The real problem lies in the engine room where Pietersen, Ian Bell and Morgan have just 94 runs between them in 12 innings with seven dismissals going to Ajmal and three to Rehman. Of these it is Morgan, who is learning the trade, who has most runs, 41, but is most vulnerable. His place for the second Test was certainly debated, and he will almost certainly make way for Ravi Bopara in the final match.

Bell is being bamboozled more than most by Ajmal, although he was playing well enough in the first innings in Abu Dhabi before falling to Umar Gul and the new ball instead and was unfortunate in his second-innings dismissal. He is one of the few England players confident in using his feet and hitting over the top and down the ground.

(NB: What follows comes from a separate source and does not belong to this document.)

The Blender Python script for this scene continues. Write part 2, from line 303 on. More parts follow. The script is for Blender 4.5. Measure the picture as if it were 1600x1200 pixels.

But what to make of Pietersen? The most intuitively attacking batsman England have had since Marcus Trescothick has been reduced to a prodding introvert, shackled by the spin and racked with doubt. This is the man who hammered Shane Warne and reverse-swept Muttiah Muralitharan for six. At the moment, he is determined to play as far forward as possible, which is fine although not immune from the threat of the umpire decision review system if he misses. Planting his feet, though, in such early commitment, means that defensively he plays "curtain rail" cricket, the bat coming around his pad. Fleetingly, he tried using his feet but just the once. When he tried to hit over the top he chose not to go over the off side, but midwicket, and edged a catch from his pad instead. So far he has scored 17 runs from 84 balls of which two went for four. Not difficult to see there is a lot of blocking there. More than anything England need Pietersen to take on the spinners.